> **Collected material**:

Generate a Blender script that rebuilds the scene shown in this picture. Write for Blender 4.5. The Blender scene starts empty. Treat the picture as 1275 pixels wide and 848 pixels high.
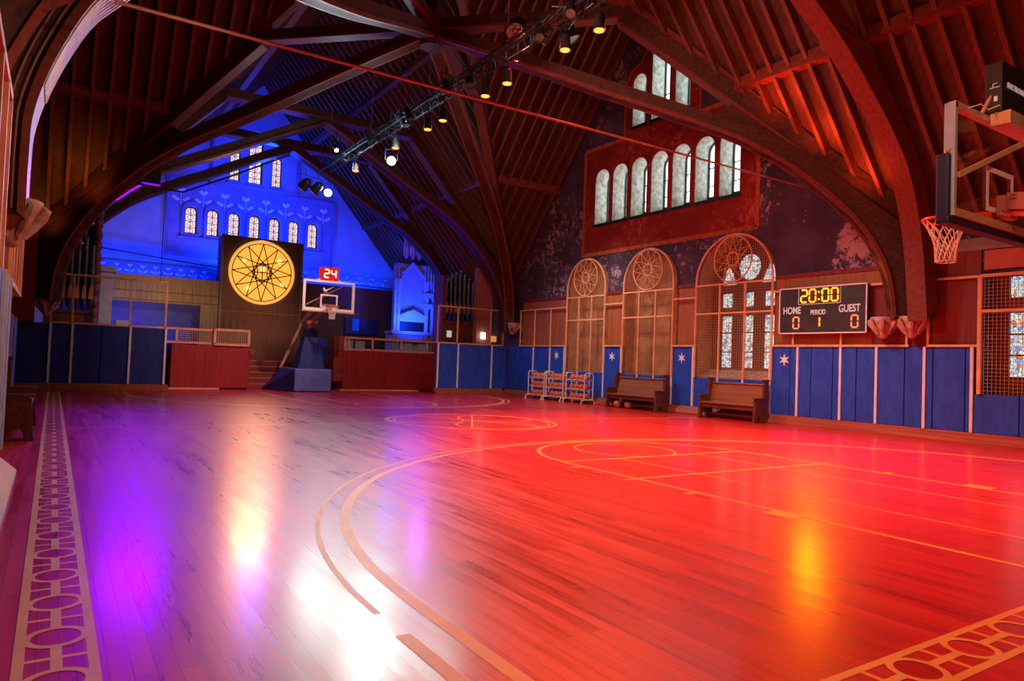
import bpy, math, random
from mathutils import Vector, Matrix
from mathutils.geometry import tessellate_polygon
R = random.Random(7)
sc = bpy.context.scene
COL = sc.collection
PI = math.pi
XC, YC = 7.75, 16.1            # middle of the crossing
ZR, MS = 14.4, 1.17           # ridge height and roof pitch

# ------------------------------------------------------------------ materials
MATS = {}
def nodes_of(name):
    m = bpy.data.materials.new(name); m.use_nodes = True
    nt = m.node_tree; nt.nodes.clear()
    out = nt.nodes.new('ShaderNodeOutputMaterial')
    return m, nt, out
def N(nt, kind, **kw):
    n = nt.nodes.new(kind)
    for k, v in kw.items():
        if k.startswith('i_'): n.inputs[k[2:].replace('_', ' ')].default_value = v
        else: setattr(n, k, v)
    return n
def rgba(c): return (c[0], c[1], c[2], 1.0)
def ramp(nt, fac, stops):
    r = nt.nodes.new('ShaderNodeValToRGB')
    e = r.color_ramp.elements
    e[0].position = stops[0][0]; e[0].color = rgba(stops[0][1])
    e[1].position = stops[-1][0]; e[1].color = rgba(stops[-1][1])
    for p, c in stops[1:-1]:
        x = e.new(p); x.color = rgba(c)
    nt.links.new(fac, r.inputs[0]); return r.outputs[0]
def mapped(nt, scale=(1, 1, 1), rot=(0, 0, 0), coord='Object'):
    tc = nt.nodes.new('ShaderNodeTexCoord'); mp = nt.nodes.new('ShaderNodeMapping')
    mp.inputs['Scale'].default_value = scale; mp.inputs['Rotation'].default_value = rot
    nt.links.new(tc.outputs[coord], mp.inputs[0]); return mp.outputs[0]
def noise(nt, vec, scale=5, detail=4, rough=.55, dist=0):
    n = nt.nodes.new('ShaderNodeTexNoise')
    n.inputs['Scale'].default_value = scale; n.inputs['Detail'].default_value = detail
    n.inputs['Roughness'].default_value = rough; n.inputs['Distortion'].default_value = dist
    nt.links.new(vec, n.inputs['Vector']); return n.outputs['Fac']
def bump(nt, h, bs, strength=.3, dist=.02):
    b = nt.nodes.new('ShaderNodeBump'); b.inputs['Strength'].default_value = strength
    b.inputs['Distance'].default_value = dist
    nt.links.new(h, b.inputs['Height']); nt.links.new(b.outputs[0], bs.inputs['Normal'])
def mat(name, c, c2=None, rough=.6, metal=0, scale=4, stretch=(1, 1, 1), bs_=.15, spec=.4, coat=0, emit=None, es=0, lo=.35, hi=.65):
    if name in MATS: return MATS[name]
    m, nt, out = nodes_of(name)
    p = nt.nodes.new('ShaderNodeBsdfPrincipled')
    v = mapped(nt, stretch); f = noise(nt, v, scale)
    c2 = c2 or tuple(x * .7 for x in c)
    nt.links.new(ramp(nt, f, [(lo, c2), (hi, c)]), p.inputs['Base Color'])
    p.inputs['Roughness'].default_value = rough; p.inputs['Metallic'].default_value = metal
    p.inputs['Specular IOR Level'].default_value = spec; p.inputs['Coat Weight'].default_value = coat
    if emit:
        p.inputs['Emission Color'].default_value = rgba(emit); p.inputs['Emission Strength'].default_value = es
    if bs_: bump(nt, f, p, bs_, .01)
    nt.links.new(p.outputs[0], out.inputs[0]); MATS[name] = m; return m
def emi(name, c, s):
    if name in MATS: return MATS[name]
    m, nt, out = nodes_of(name); e = nt.nodes.new('ShaderNodeEmission')
    e.inputs[0].default_value = rgba(c); e.inputs[1].default_value = s
    nt.links.new(e.outputs[0], out.inputs[0]); MATS[name] = m; return m
def wood(name, c, c2, rough=.5, axis='z', spec=.4, coat=0, scale=3):
    st = {'x': (.12, 2.5, 2.5), 'y': (2.5, .12, 2.5), 'z': (2.5, 2.5, .12)}[axis]
    return mat(name, c, c2, rough, scale=scale * 2, stretch=st, bs_=.12, spec=spec, coat=coat, lo=.3, hi=.7)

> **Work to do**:
Omit the pictures, then repeat exactly each line from the beginning of the listing through the line with "ZR, MS = 14.4, 1.17".

> **Task answer**:
Generate a Blender script that rebuilds the scene shown in this picture. Write for Blender 4.5. The Blender scene starts empty. Treat the picture as 1275 pixels wide and 848 pixels high.
import bpy, math, random
from mathutils import Vector, Matrix
from mathutils.geometry import tessellate_polygon
R = random.Random(7)
sc = bpy.context.scene
COL = sc.collection
PI = math.pi
XC, YC = 7.75, 16.1            # middle of the crossing
ZR, MS = 14.4, 1.17           # ridge height and roof pitch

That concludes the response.